Find All Numbers Disappeared in an Array: Given an array nums of n integers where nums[i] is in the range [1,n], return an array of all the integers in the range [1,n] that do not appear in nums.

Example 1:

Input: nums = [4,3,2,7,8,2,3,1]
Output: [5,6]

Example 2:

Input: nums = [1,1]
Output: [2]

Constraints:

• n == nums.length
• 1 <= n <= 10^5
• 1 <= nums[i] <= n

Try this Problem on your own or check similar problems:

1. Missing Number
2. Find All Duplicates in an Array
3. First Missing Positive

Solution:

public List<Integer> findDisappearedNumbers(int[] nums) {
    List<Integer> res = new ArrayList<Integer>();
    int n = nums.length;
    for(int i = 0; i < nums.length; ++i){
        nums[(nums[i]-1)%n] += n;
    }
    for(int i = 0; i < nums.length; ++i){
        if(nums[i] <= n){
            res.add(i+1);
        }
    }
    return res;
}

Time/Space Complexity:

• Time Complexity: O(n)
• Space Complexity: O(1)

Explanation:

As in Missing Number the brute-force is trivial. We loop over range 1..n and check if the element exists in auxiliary (helper) data structure (for example set or boolean array with length n), if not just place it in the resulting array. However you will be asked to reduce the space complexity to constant O(1). How do we do that? Again we take a step back and think about properties of the array, we know that array should contain all elements from 1..n (in this case there are no missing numbers), if it doesn’t we have some repeating numbers in the input array.
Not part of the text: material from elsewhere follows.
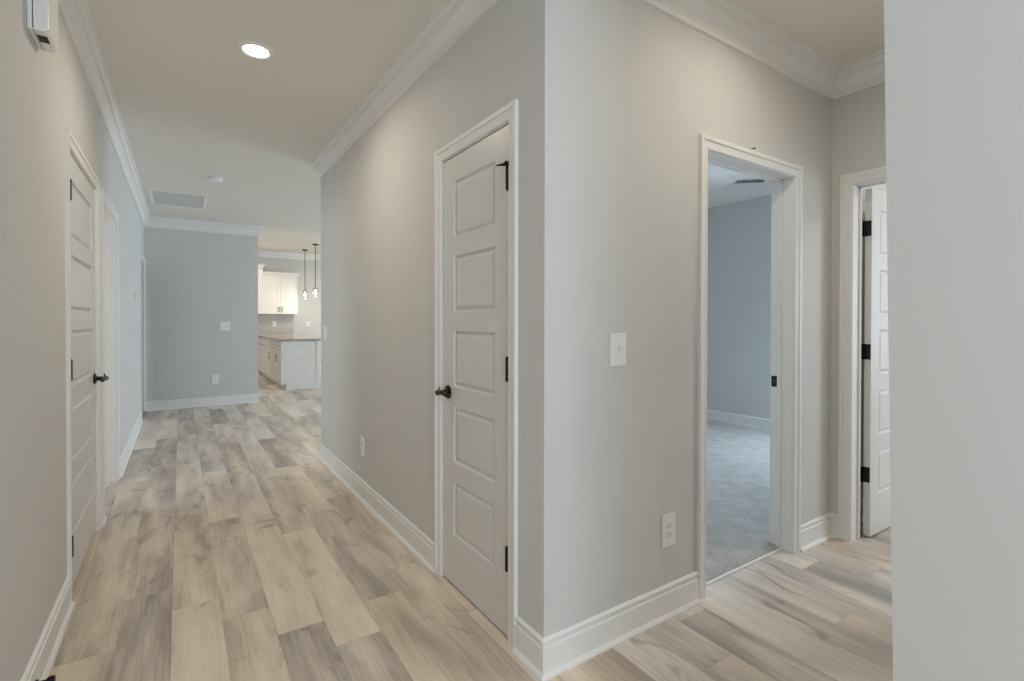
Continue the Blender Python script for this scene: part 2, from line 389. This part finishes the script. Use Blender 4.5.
# ---------------------------------------------------------------- five-panel doors
PZ = [(0.246, 0.501), (0.595, 0.858), (0.953, 1.218), (1.307, 1.573), (1.659, 1.925)]
def door_slab(width, thick=0.035, h=2.030, z0=0.010, name='slab', parent=None, both=True, stile=0.112):
    """local: x 0..width from the hinge edge, front face at y=0 looking to -y, back at y=thick"""
    m = MB()
    xa, xb = stile, width - stile
    def face(yf, sg):
        # flat stiles and rails
        xs = [0, xa, xb, width]; zs = [z0] + [z for p in PZ for z in p] + [z0 + h]
        for i in range(3):
            for k in range(len(zs) - 1):
                if i == 1 and k % 2 == 1: continue
                q = [(xs[i], yf, zs[k]), (xs[i + 1], yf, zs[k]), (xs[i + 1], yf, zs[k + 1]), (xs[i], yf, zs[k + 1])]
                b = len(m.v); m.v += q; m.f.append([b, b + 1, b + 2, b + 3])
        for (za, zb) in PZ:
            prev = None
            for ins, dep in ((0, 0), (.004, .009), (.010, .011), (.013, .010), (.026, .003), (.030, .0025)):
                r = [(xa + ins, yf + sg * dep, za + ins), (xb - ins, yf + sg * dep, za + ins), (xb - ins, yf + sg * dep, zb - ins), (xa + ins, yf + sg * dep, zb - ins)]
                b = len(m.v); m.v += r
                if prev is not None:
                    for i in range(4):
                        j = (i + 1) % 4; m.f.append([prev + i, prev + j, b + j, b + i])
                prev = b
            m.f.append([prev, prev + 1, prev + 2, prev + 3])
    face(0, 1); face(thick, -1)
    z1 = z0 + h
    for q in ([(0, 0, z0), (0, thick, z0), (0, thick, z1), (0, 0, z1)], [(width, 0, z0), (width, thick, z0), (width, thick, z1), (width, 0, z1)],
              [(0, 0, z0), (width, 0, z0), (width, thick, z0), (0, thick, z0)], [(0, 0, z1), (width, 0, z1), (width, thick, z1), (0, thick, z1)]):
        b = len(m.v); m.v += q; m.f.append([b, b + 1, b + 2, b + 3])
    me = bpy.data.meshes.new(name); me.from_pydata(m.v, [], m.f); me.update()
    bm = bmesh.new(); bm.from_mesh(me); bmesh.ops.remove_doubles(bm, verts=bm.verts, dist=1e-5); bmesh.ops.recalc_face_normals(bm, faces=bm.faces); bm.to_mesh(me); bm.free()
    me.materials.append(DOOR); o = bpy.data.objects.new(name, me); COL.objects.link(o); o.parent = parent
    return o
def hinge(parent, x, y, z, name='hinge', leafdir=None):
    """butt hinge knuckle standing in front of the gap (local coordinates)"""
    m = MB()
    for k in range(5):
        a = z - .0465 + k * .0186; m.lathe((x, y, a + .0002), (0, 0, 1), [(0, .0083), (.0004, .0088), (.0178, .0088), (.0182, .0083)], 14)
    m.lathe((x, y, z - .0505), (0, 0, 1), [(0, .003), (.001, .006), (.004, .0065)], 12)
    m.lathe((x, y, z + .0465), (0, 0, 1), [(0, .0065), (.003, .006), (.004, .003)], 12)
    m.box(x + .001, y + .0060, z - .0455, x + .0100, y + .0075, z + .0455)
    return m.build(name, BLACK, parent, smooth=True)
def lever(parent, x, z, name='door_handle', toward=-1):
    """lever handle on the front face (y = 0, looking to -y), arm pointing towards local x*toward"""
    m = MB()
    m.lathe((x, 0, z), (0, -1, 0), [(0, .033), (.004, .033), (.008, .030), (.011, .022), (.013, .015), (.022, .0125), (.040, .0115), (.052, .0125), (.062, .013), (.066, .010)], 28)
    a = toward
    pts = [(x - a * .006, -.054, z), (x + a * .010, -.055, z + .001), (x + a * .030, -.056, z + .004), (x + a * .052, -.055, z + .004), (x + a * .075, -.053, z - .001), (x + a * .096, -.050, z - .005), (x + a * .108, -.046, z - .005)]
    m.tube(pts, [.0105, .0115, .0105, .009, .0085, .0085, .006], 14)
    o = m.build(name, BLACK, parent, smooth=True)
    m = MB(); m.tube([(x + a * .001, -.050, z + .008), (x, -.050, z + .020), (x - a * .002, -.047, z + .029)], [.0045, .0038, .002], 10); m.build('thumb_catch', BLACK, o, smooth=True)
    return o

# door 1: closed door in the left wall, hinged on the near side
d = empty('door_1', (XL - .004, D1[0] + .003, 0), 90, 'structure')    # local +x -> world +y, local -y -> world +x
door_slab(D1[1] - D1[0] - .006, parent=d)
for z in (.240, 1.040, 1.855): hinge(d, .0005, -.0095, z)
lever(d, D1[1] - D1[0] - .065, .922)
casing('x', XL, D1[0], D1[1], 1, 'trim_1', kind='structure'); jamb('x', XL - T, XL, D1[0], D1[1], 'trim_2', stop=(XL - .06, XL - .045), kind='structure')
# door 2: closet door in the right wall, hinged on the near side, hinge pin door stop on its top hinge
d = empty('door_2', (XR + .004, DC[0] + .003, 0), 90, 'structure')
d.scale = (1, -1, 1)      # opposite hand: front face looks to -x
door_slab(DC[1] - DC[0] - .006, parent=d)
for z in (.327, 1.076, 1.826): hinge(d, .0005, -.0095, z)
m = MB(); m.lathe((.0005, -.0095, 1.8735), (0, 0, 1), [(0, .009), (.001, .0125), (.010, .0125), (.013, .009), (.017, .004)], 16)
m.tube([(.004, -.013, 1.880), (.016, -.022, 1.880), (.034, -.028, 1.882)], [.0075, .006, .0035], 10)
m.tube([(.034, -.028, 1.882), (.052, -.030, 1.884)], [.0035, .003], 10)
m.tube([(-.001, -.012, 1.880), (-.010, -.022, 1.879), (-.013, -.027, 1.879)], [.006, .006, .008], 10)
m.build('hinge_pin_stop', BLACK, d, smooth=True)
lever(d, DC[1] - DC[0] - .062, .922)
casing('x', XR, DC[0], DC[1], -1, 'trim_3', kind='structure'); jamb('x', XR, XR + T, DC[0], DC[1], 'trim_4', stop=(XR + .045, XR + .06), kind='structure')
# door 3: open door of the end room, swung 90 degrees into that room
d = empty('door_3', (XB + T + .022, DB[1] - .040, 0), -1.0, 'structure')
door_slab(DB[1] - DB[0] - .006, parent=d, stile=.108)
for z in (.369, 1.089, 1.809):
    m = MB()
    m.box(-.0015, .002, z - .045, .0005, .034, z + .045)                                   # leaf on the door edge
    m.box(-.026, .0385, z - .045, -.006, .0400, z + .045)                                  # leaf on the jamb
    for k in range(5): m.lathe((-.006, .034, z - .045 + k * .018 + .0006), (0, 0, 1), [(0, .0055), (.0006, .0062), (.0162, .0062), (.0168, .0055)], 12)
    h = m.build('hinge', BLACK, d)
    m = MB()
    for sx, sz in ((.012, -.032), (.024, -.012), (.012, .012), (.024, .032)): m.lathe((-.0015, sx, z + sz), (-1, 0, 0), [(0, .0035), (.0006, .0032), (.001, .001)], 10)
    m.build('hinge_screws', BRONZE, h)
casing('x', XB, DB[0], DB[1], -1, 'trim_5', kind='structure'); casing('x', XB + T, DB[0], DB[1], 1, 'trim_6', kind='structure')
jamb('x', XB, XB + T, DB[0], DB[1], 'trim_7', stop=(XB + .072, XB + .084), kind='structure')
# cased openings
casing('y', YF, OB[0], OB[1], -1, 'trim_8', kind='structure'); casing('y', YF + T, OB[0], OB[1], 1, 'trim_9', kind='structure')
jamb('y', YF, YF + T, OB[0], OB[1], 'trim_10', stop=(YF + .060, YF + .082), kind='structure')
casing('x', XL, O2[0], O2[1], 1, 'trim_11', kind='structure'); casing('x', XL - T, O2[0], O2[1], -1, 'trim_12', kind='structure')
jamb('x', XL - T, XL, O2[0], O2[1], 'trim_13', kind='structure')
casing('x', XL, O3[0], O3[1], 1, 'trim_14', kind='structure'); casing('x', XL - T, O3[0], O3[1], -1, 'trim_15', kind='structure')
jamb('x', XL - T, XL, O3[0], O3[1], 'trim_16', kind='structure')

# windows (off camera, where the daylight comes in)
def window(name, mode, c0, c1, a, b, za, zb):
    e = empty(name, (0, 0, 0), 0, 'structure'); m = MB(); w_ = .045
    def bx(s0, s1, z0, z1, d0=c0, d1=c1):
        if mode == 'x': m.box(d0, s0, z0, d1, s1, z1)
        else: m.box(s0, d0, z0, s1, d1, z1)
    bx(a, a + w_, za, zb); bx(b - w_, b, za, zb); bx(a, b, za, za + w_); bx(a, b, zb - w_, zb); mid = (za + zb) / 2; bx(a + w_, b - w_, mid - .02, mid + .02)
    m.build('window_frame', TRIM, e); m = MB(); q = (c0 + c1) / 2; bx(a + w_, b - w_, za + w_, zb - w_, q - .002, q + .002); m.build('pane', GLASS, e)
window('window_1', 'y', -2.60, -2.56, -0.17, 0.83, 0.5, 2.4)
window('window_2', 'x', 5.70, 5.74, 1.6, 2.7, 0.6, 2.1)
window('window_3', 'x', 7.06, 7.10, 5.5, 7.7, 0.4, 2.3)
window('window_4', 'x', 7.06, 7.10, 9.4, 11.8, 0.4, 2.3)
window('window_6', 'x', 5.25, 5.29, -0.95, 0.25, 0.75, 2.05)
window('window_5', 'x', -3.08, -3.04, 4.0, 5.2, 0.8, 2.0)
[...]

The reframed question would be “can we use the input array to mark numbers we looped over and somehow distinguish between found number and missing numbers?” Since we know values are between 1..n (you can always ask the interviwer if this assumption is true and generally you get additional brownie points if you ask about the nature of input structure, is it ordered, what are the properties of numbers in array, can we assume order…), we can use this information each time we encounter a number we mark its correspoding index (e.g. you found number 4, mark the input array at index 3, assuming 0-index arrays). How do we mark the number? Well we can just add the array length to it because we know that will be the maximum value we can have (so we know if the value at certain index is larger than n, we have encountered the value that corresponds to the current index, index + 1). Note that we also can extract the frequency of each of the values, since the n (array length) value will be added as many times as we encountered the value in array (e.g if we have number 3 five times, the value at index 2 will be increased by 5n since we have number 3 five times).

But since we’re adding array length each time we have to take modulo of the current number to normalize it in the 1..n range (so we use (nums[i]-1)%n trick). In the second pass we loop over each element and check if the current value is <=n which means we couldn’t find the i+1 number in array so we store it in the array we return as result of our function.